Two gifts

The two greatest gifts a leader can give their team are the following

  • An interesting problem to solve – Something that looks at the future, a new path to discover, a way to improve on what has been done so far.
  • The support and resources to help them solve it – Tools, budget, attention, care, shielding, buy-in.

If you consider this, how many of the managers you’ve met in your career, how many of those you are working with now, how many of the ones that are in charge of the well-being of hundreds of people, can genuinely be called leaders?

Have you ever considered starting to demand that they behave as such?

Time to leap

When most of your time is spent doing things you were doing yesterday.

When the most common answer to ideas is “something to keep in mind for the future”.

When you get lost in planning and details, postponing what matters in search of perfect.

When you and those around you are busy, and yet that busyness does not bring you any closer to what you want to achieve.

It’s time to leap.

Smoothing

If we would be better at communicating change underlying its benefits for the target, we could perhaps make transitions smoother.

A mistake that is often made in corporate communication is telling the customer:

Here, we changed this, it’s good for you, trust us. And this is the list of things you have to do, on your own, to make the change effective.

You can see a good example at the end of this post. One line to tell “more versatile services” will be offered (when? to whom? which services? do they matter?), and two pages full of things I have to do, or I have to check, or applicable to me in case I have this or that service (don’t you know which services I have subscribed? or if my card has balance? or if I have chosen e-invoice?).

Of course, we can see this type of messages as something that “needs to be done”.

Or, we could approach them as an opportunity to strengthen the relationship with our audience. A way to make it personal without second-guessing, to be of service, to establish our brand as helpful, relatable, trustworthy, even indispensable in the long term.

What’s your choice?

Following and picking

Repeatedly, over the course of your career, you will be asked to conform to certain standards or rules.

You need to meet certain requirements to get a job, for specific roles you will be asked specific qualifications, if you get to be a manager there are certain procedures you will have to adhere to. It is normal, and that’s what makes things somewhat reliable, trustworthy, known.

The fact is, there are two ways to go about standards and rules.

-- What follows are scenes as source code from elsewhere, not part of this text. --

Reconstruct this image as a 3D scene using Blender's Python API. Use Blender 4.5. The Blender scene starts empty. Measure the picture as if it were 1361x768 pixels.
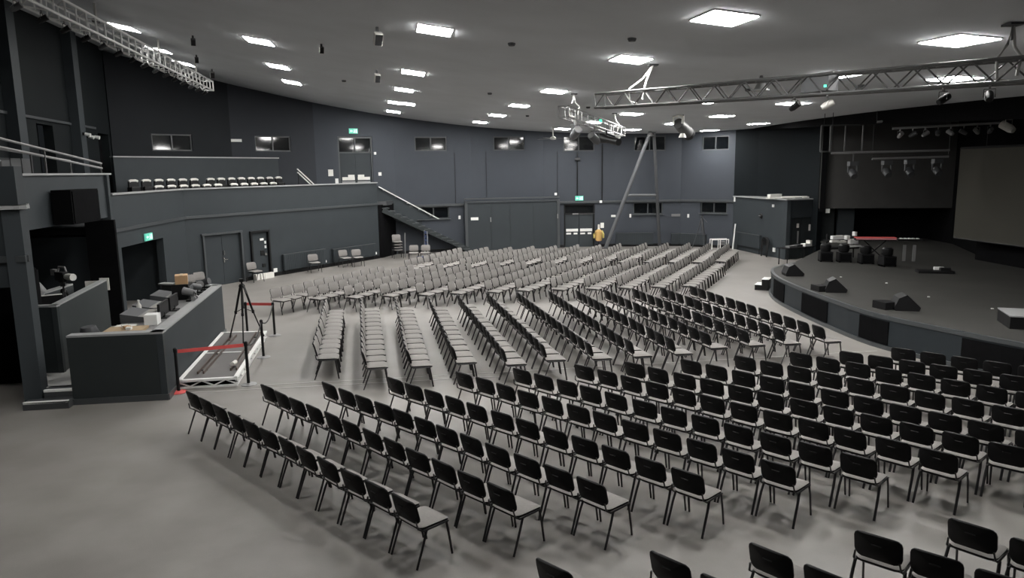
import bpy, bmesh, math, random
from mathutils import Matrix, Vector
R = math.radians
random.seed(4)
SC = bpy.context.scene
COL = SC.collection

# ------------------------------------------------------------------ camera, world, exposure
cam_d = bpy.data.cameras.new('camera'); cam_d.lens = 25.66; cam_d.sensor_width = 36; cam_d.clip_end = 200
cam = bpy.data.objects.new('camera', cam_d); COL.objects.link(cam)
cam.matrix_world = Matrix.Translation((0, 0, 4.5)) @ Matrix.Rotation(R(90 - 9.2515), 4, 'X') @ Matrix.Rotation(-0.0155, 4, 'Z')
SC.camera = cam
w = bpy.data.worlds.new('world'); SC.world = w; w.use_nodes = True
w.node_tree.nodes['Background'].inputs[0].default_value = (0.8, 0.9, 1, 1)
w.node_tree.nodes['Background'].inputs[1].default_value = 0.012
vs = SC.view_settings
vs.view_transform = 'Standard'; vs.look = 'None'; vs.gamma = 1; vs.use_curve_mapping = False
vs.exposure = 0.0
LIGHT_POWER = 116.0

# ------------------------------------------------------------------ materials
M = {}
def mat(name, col, rough=0.6, metal=0.0, spec=0.5, noise=0.0, scale=8.0, bump=0.0, bscale=None, emit=None, power=0, detail=3):
    m = bpy.data.materials.new(name); m.use_nodes = True
    nt = m.node_tree; b = nt.nodes['Principled BSDF']
    b.inputs['Base Color'].default_value = (*col, 1); b.inputs['Roughness'].default_value = rough
    b.inputs['Metallic'].default_value = metal; b.inputs['Specular IOR Level'].default_value = spec
    if noise or bump:
        tc = nt.nodes.new('ShaderNodeTexCoord')
        n = nt.nodes.new('ShaderNodeTexNoise'); n.inputs['Scale'].default_value = scale; n.inputs['Detail'].default_value = detail
        nt.links.new(tc.outputs['Object'], n.inputs['Vector'])
        if noise:
            mx = nt.nodes.new('ShaderNodeMix'); mx.data_type = 'RGBA'
            mx.inputs['A'].default_value = (*[c * (1 - noise) for c in col], 1)
            mx.inputs['B'].default_value = (*[min(1, c * (1 + noise)) for c in col], 1)
            nt.links.new(n.outputs['Fac'], mx.inputs['Factor']); nt.links.new(mx.outputs['Result'], b.inputs['Base Color'])
        if bump:
            n2 = nt.nodes.new('ShaderNodeTexNoise'); n2.inputs['Scale'].default_value = bscale or scale * 8; n2.inputs['Detail'].default_value = 2
            nt.links.new(tc.outputs['Object'], n2.inputs['Vector'])
            bp = nt.nodes.new('ShaderNodeBump'); bp.inputs['Strength'].default_value = bump; bp.inputs['Distance'].default_value = 0.01
            nt.links.new(n2.outputs['Fac'], bp.inputs['Height']); nt.links.new(bp.outputs['Normal'], b.inputs['Normal'])
    if emit:
        b.inputs['Emission Color'].default_value = (*emit, 1); b.inputs['Emission Strength'].default_value = power
    M[name] = m
    return m

def floor_mat():
    m = mat('floor_vinyl', (.2, .19, .18), .5)
    nt = m.node_tree; b = nt.nodes['Principled BSDF']
    tc = nt.nodes.new('ShaderNodeTexCoord')
    n1 = nt.nodes.new('ShaderNodeTexNoise'); n1.inputs['Scale'].default_value = 1.1; n1.inputs['Detail'].default_value = 6
    n2 = nt.nodes.new('ShaderNodeTexNoise'); n2.inputs['Scale'].default_value = 90; n2.inputs['Detail'].default_value = 2
    for n in (n1, n2): nt.links.new(tc.outputs['Object'], n.inputs['Vector'])
    a = nt.nodes.new('ShaderNodeMath'); a.operation = 'MULTIPLY_ADD'; a.inputs[1].default_value = .35
    nt.links.new(n2.outputs['Fac'], a.inputs[0]); nt.links.new(n1.outputs['Fac'], a.inputs[2])
    r = nt.nodes.new('ShaderNodeValToRGB')
    r.color_ramp.elements[0].position = .40; r.color_ramp.elements[0].color = (.145, .134, .122, 1)
    r.color_ramp.elements[1].position = .90; r.color_ramp.elements[1].color = (.215, .203, .19, 1)
    nt.links.new(a.outputs[0], r.inputs[0]); nt.links.new(r.outputs[0], b.inputs['Base Color'])
    rr = nt.nodes.new('ShaderNodeMapRange'); rr.inputs['To Min'].default_value = .42; rr.inputs['To Max'].default_value = .6
    nt.links.new(n1.outputs['Fac'], rr.inputs['Value']); nt.links.new(rr.outputs[0], b.inputs['Roughness'])
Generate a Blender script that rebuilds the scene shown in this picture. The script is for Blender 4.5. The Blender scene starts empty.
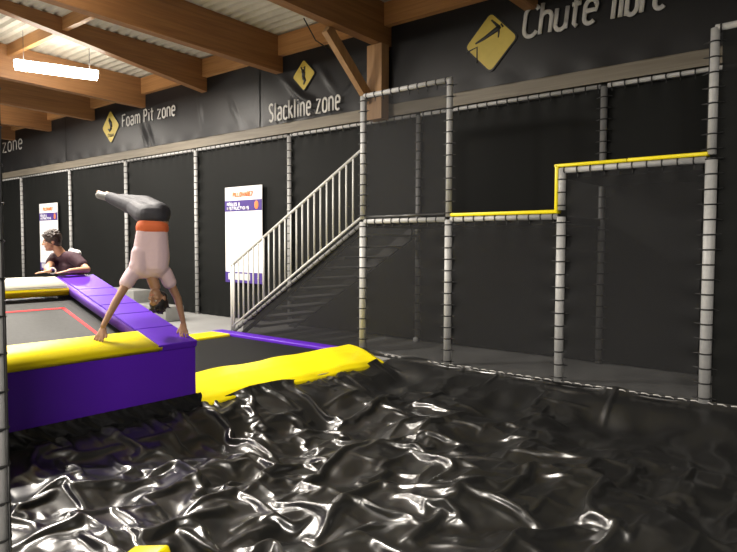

The first is to follow them. If they say you have to study a certain language to get a job, you do study it. If they say you need a certificate to be promoted, you do get the certificate. If they say you have to follow a procedure to advance your purpose, you do follow it.

The second is to pick them. Does it make sense? is the key question on this path. Will study that language add something to my value as an employee? Will it add to my story and my strengths? Will it make me more frustrated, because once I am done with that role, I will never be asked to use that language ever again?

You will probably surf between the two ways at different stages in your career. What matters most though, is that you understand that there are two ways, not one only.

Once you get to know what you are here for, what your value is, what your strengths are, what you have to offer and what you don’t have to offer, what sets you apart from the rest of us. Does it make sense to follow a rule that does not serve all of this?

What you do

Culture is what you do.

It is how you treat people around you, the times you say yes to a request of help, the way you say no to preserve focus, the work you deliver every day, the amount of hours you dedicate to things that nurture your cause, the decisions you make and how you make them, the people you carry with you and those that are never part of it. It is, first and foremost, the journey and not the destination.

Not only.

Culture is what you do when no one is watching.

It’s impossible to fake culture, and so you might be on the wrong track if you regret helping others the very moment you say yes, if you get distracted from new and shiny things that lead you astray, if you surround yourself with people that are like you, think like you and act like you.

And.

Culture is what you do when things are dire.

Most are good sharing when they have plenty, cheering people up when life is wonderful, leading when the cash comes in, giving freedom when there’s not much at stake, asking people to contribute when the decision has already been taken.

Think about this as you go through history and think of examples that well represent and tell your culture. It will make it stronger.